Wednesday, July 2, 2008

Fair and Balanced - not

The media, me included, made reference to the fact that we have just seen the worst June since 1930 - and we all know what was going on back then (hint - the post 1929 crash bear market). The media has a job to do and it is not just provide information. It is to sell subscriptions or keep ratings high for advertising dollars and digging through the archives for a "worst June in 78 years" headline will definitely qualify.

Let's get some of these reporters on Jerry Springer, though. Where were the reports that the rally from the mid-April low to the ultimate peak in the S&P 500 in mid-May was just about the same size? How about the rally from the March low to the early April high being even bigger in terms of points than the June decline?

Everyone is lazy and cannot pick market starts and finishes. Calendar readings are so much easier. And we can even automate the process.

It does not matter that we measure from the start of the month to the end of the month but rather that we measure from the start to the end of trends of any size you choose. Calendar dates are artificial cutoffs and the market does not care about them.

Yes, we need structure to pay managers on performance and in that case it is apples to apples. Manager A beat Manager B in June and over time the intra-month peaks and troughs don't matter.

But if you are trying to create a sensationalistic headline with the worst June since the depression, please, please, please be fair and say that the "big decline" was preceded by an equally as big and equally as fast gain!

But when the market goes up everybody is happy and details are not so important, right? Sounds like complacency in a dangerous market.


Anonymous said...

Dollar weakening and commodities selling off on same day???

Michael Kahn said...

What commodities sold off? I didn't look at meats but otherwise grains, metals, copper (OMG), softs, energy all up! Wait, cotton was down.

Regardless, weak dollar - strong commodities is not a lock for any given day, week or month. These two asset classes can move together for long periods of time depending on inflation/deflation and what's going on in other currencies.

Michael Kahn said...

And what did that have to do with fair reporting of the market? :-)

Anonymous said...

A little testy? Copper, steel, coal, the XME, RTP, etc. Not worth corresponding? Sorry to bother you.

Anonymous said...

I think one of the "must" in TA, in order to be truely effective as a trading tool is clear detachment from anticipation from news or events.
Like today, common sense would have said ECB raise rate>>>EURO gets strong>>>US$ gets weak.
But in reality, EURO got dumped.
That shows.....
Event & the general perception or common sense do not work always.
I believe after a brief spike, US$ will see lower low in a spectacular fashion.


maynardb said...

Place part of the blame on 24/7 TV coverage of the Business News.

It is not reporting when it becomes "I think" and "Maybe" and 90% entertainment.

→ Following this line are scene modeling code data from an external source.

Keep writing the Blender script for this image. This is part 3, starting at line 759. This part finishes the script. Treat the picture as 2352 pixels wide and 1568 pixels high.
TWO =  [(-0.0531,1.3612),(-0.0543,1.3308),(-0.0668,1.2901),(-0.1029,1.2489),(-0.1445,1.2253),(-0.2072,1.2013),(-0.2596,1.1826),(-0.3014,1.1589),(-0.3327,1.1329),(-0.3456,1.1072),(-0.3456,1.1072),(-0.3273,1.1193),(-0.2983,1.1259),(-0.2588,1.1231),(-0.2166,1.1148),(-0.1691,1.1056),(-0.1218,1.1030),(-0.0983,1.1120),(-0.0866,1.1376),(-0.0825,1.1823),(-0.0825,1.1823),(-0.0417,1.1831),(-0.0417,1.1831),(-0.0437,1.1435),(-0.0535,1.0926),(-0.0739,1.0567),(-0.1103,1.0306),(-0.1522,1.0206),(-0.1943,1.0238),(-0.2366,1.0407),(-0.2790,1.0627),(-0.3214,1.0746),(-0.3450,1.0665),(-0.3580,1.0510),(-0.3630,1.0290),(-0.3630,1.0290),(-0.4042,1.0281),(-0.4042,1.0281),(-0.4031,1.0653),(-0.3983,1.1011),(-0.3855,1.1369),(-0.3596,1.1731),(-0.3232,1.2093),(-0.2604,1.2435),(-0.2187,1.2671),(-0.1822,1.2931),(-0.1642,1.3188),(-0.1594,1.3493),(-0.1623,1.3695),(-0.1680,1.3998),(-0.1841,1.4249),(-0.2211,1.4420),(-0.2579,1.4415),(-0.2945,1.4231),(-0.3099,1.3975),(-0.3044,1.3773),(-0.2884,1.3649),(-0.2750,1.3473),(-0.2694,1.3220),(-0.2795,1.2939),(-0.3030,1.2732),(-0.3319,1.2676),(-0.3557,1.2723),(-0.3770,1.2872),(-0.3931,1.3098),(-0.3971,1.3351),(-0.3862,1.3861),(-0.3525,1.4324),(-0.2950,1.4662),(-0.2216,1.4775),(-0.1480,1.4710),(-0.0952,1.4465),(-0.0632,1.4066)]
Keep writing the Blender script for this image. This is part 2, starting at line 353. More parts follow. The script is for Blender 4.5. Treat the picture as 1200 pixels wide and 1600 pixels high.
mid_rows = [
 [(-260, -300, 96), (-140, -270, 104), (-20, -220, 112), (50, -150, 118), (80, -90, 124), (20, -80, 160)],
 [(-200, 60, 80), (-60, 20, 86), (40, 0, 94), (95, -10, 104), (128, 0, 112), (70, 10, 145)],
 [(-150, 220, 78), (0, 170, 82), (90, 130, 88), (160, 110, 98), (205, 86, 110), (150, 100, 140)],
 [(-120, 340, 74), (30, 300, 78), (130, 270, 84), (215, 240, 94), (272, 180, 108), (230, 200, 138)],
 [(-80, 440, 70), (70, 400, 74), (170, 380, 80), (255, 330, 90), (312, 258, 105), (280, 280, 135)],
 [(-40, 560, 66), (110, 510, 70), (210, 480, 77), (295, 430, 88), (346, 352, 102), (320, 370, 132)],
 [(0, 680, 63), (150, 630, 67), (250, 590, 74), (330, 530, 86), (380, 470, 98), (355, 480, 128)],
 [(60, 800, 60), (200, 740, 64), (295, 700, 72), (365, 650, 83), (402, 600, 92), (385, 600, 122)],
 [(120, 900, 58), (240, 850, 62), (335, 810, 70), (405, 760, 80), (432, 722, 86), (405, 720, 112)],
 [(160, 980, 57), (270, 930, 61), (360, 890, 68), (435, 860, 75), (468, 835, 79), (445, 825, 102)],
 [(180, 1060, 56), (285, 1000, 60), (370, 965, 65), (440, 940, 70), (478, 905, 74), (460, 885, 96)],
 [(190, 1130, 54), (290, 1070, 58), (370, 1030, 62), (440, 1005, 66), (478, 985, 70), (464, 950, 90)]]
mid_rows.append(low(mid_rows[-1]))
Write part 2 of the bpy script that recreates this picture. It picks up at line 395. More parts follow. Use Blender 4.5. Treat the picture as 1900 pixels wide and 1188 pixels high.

Somewhere in TA it must say "What is, is"

If that is all it is, TV could do 5 minutes on the hour. Never happen.

Michael Kahn said...

The selloff in commodity related stocks (not commodities themselves) signals the transition from one sector to the next as the market peaks.

This John Murphy observation just scratches the surface as it occurs as the market is peaking! Let's give it some slack and say that the market has just peaked.

What does that tell us? Plenty more downside ahead. We're discussing where to hide and where to flee in the newsletter this coming week.

Michael Kahn said...


There is a problem wit TA in a vacuum. While I agree with you that all the information really should come right from the market, reaction to news is also very telling from a sentiment point of view.

The dollar "should" have cratered but it didn't. This tells us that perhaps it was already factored in.

As you saw in the newsletter, the dollar hit a critical level and rallied.

Michael Kahn said...


so true, so true.

I posted a while ago, as a media veteran, rating trump content. All you need is to be right enough to keep the eyeballs coming back and when you have to fill 24/7 there is a lot more fluff. Interesting fluff but fluff nonetheless.